A shift from handmaidens to enlightened waiters: EAP practitioners for a grassroots sanctuary movement

Aleks Palanac

Abstract

This paper examines the possible roles of the English for Academic Purposes (EAP) practitioner within the constraints of the neo-liberal university. It critiques a variety of analogies applied to EAP and its practitioners, many of which cast them into a peripheral service role, such as that of ‘butler’ (Raimes, 1991), ‘handmaiden’ (Hyland, 2006) and ‘Cinderella’ (Charles & Pecorari, 2015). Another role examined is that of ‘gatekeeper’ (Tosky-King & Scott, 2014) to the academy, such as when practitioners ‘enact exclusionary admissions policies aimed at keeping out non-elite students’ (Benesch, 2001, p. 130).

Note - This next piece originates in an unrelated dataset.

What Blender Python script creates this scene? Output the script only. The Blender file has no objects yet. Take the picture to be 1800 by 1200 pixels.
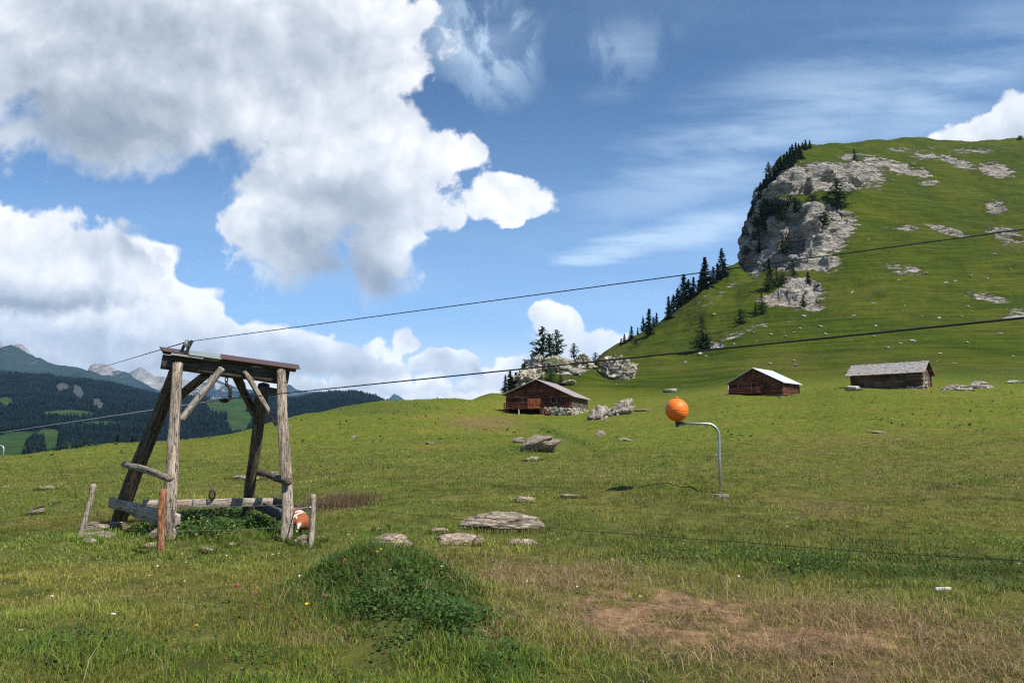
import bpy, bmesh, math, random
import numpy as np
from mathutils import Vector, Matrix
random.seed(7)
rng = np.random.default_rng(11)
S = bpy.context.scene
COL = S.collection

# ------------------------------------------------------------------ camera
F = 1200.0                                   # focal length in photo pixels (1800 wide)
HORIZON = 770.0
PITCH = math.atan((HORIZON - 600) / F)
CZ = 1.6
cam_d = bpy.data.cameras.new('camera'); cam = bpy.data.objects.new('camera', cam_d); COL.objects.link(cam)
cam_d.sensor_width = 36; cam_d.lens = 24; cam_d.clip_end = 40000; cam_d.clip_start = 0.05
cam.location = (0, 0, CZ); cam.rotation_euler = (math.radians(90) + PITCH, 0, 0)
S.camera = cam
CP, SP = math.cos(PITCH), math.sin(PITCH)

# ------------------------------------------------------------------ view, sun, sky
S.view_settings.view_transform = 'Standard'; S.view_settings.look = 'None'
S.view_settings.exposure = 0.55; S.view_settings.gamma = 1.0
S.render.film_transparent = False
S.cycles.max_bounces = 6; S.cycles.diffuse_bounces = 3; S.cycles.transmission_bounces = 3
S.cycles.transparent_max_bounces = 8; S.cycles.volume_bounces = 0
S.cycles.use_denoising = False
S.cycles.filter_width = 1.2
SUN = Vector((0.50, -0.38, 0.78)).normalized()
sun_d = bpy.data.lights.new('sun', 'SUN'); sun = bpy.data.objects.new('sun', sun_d); COL.objects.link(sun)
sun_d.energy = 4.6; sun_d.angle = math.radians(0.5); sun_d.color = (1.0, 0.95, 0.86)
sun.rotation_euler = SUN.to_track_quat('Z', 'Y').to_euler()
sun.location = (0, 0, 60)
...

The argument is put forward that type-casting EAP practitioners into such roles risks reinforcing normative and uncritical practices, a stance which echoes the warning issued by Sartre (1956) in his parable of the waiter, who is so defined by his role as a waiter that he cannot imagine himself ever being anything else. Reimagining oneself as an enlightened waiter and an ‘unbounded professional’ (Whitchurch, 2008) opens up new possibilities for EAP practitioners, including that of ‘act[ing] as advocates for inclusion’ (Benesch, 2001, p. 130). This paper will then outline how the author was able to reimagine her role and use the ambiguity of her peripheral position to facilitate entry into a university of a group also on the periphery: refugees and asylum seekers.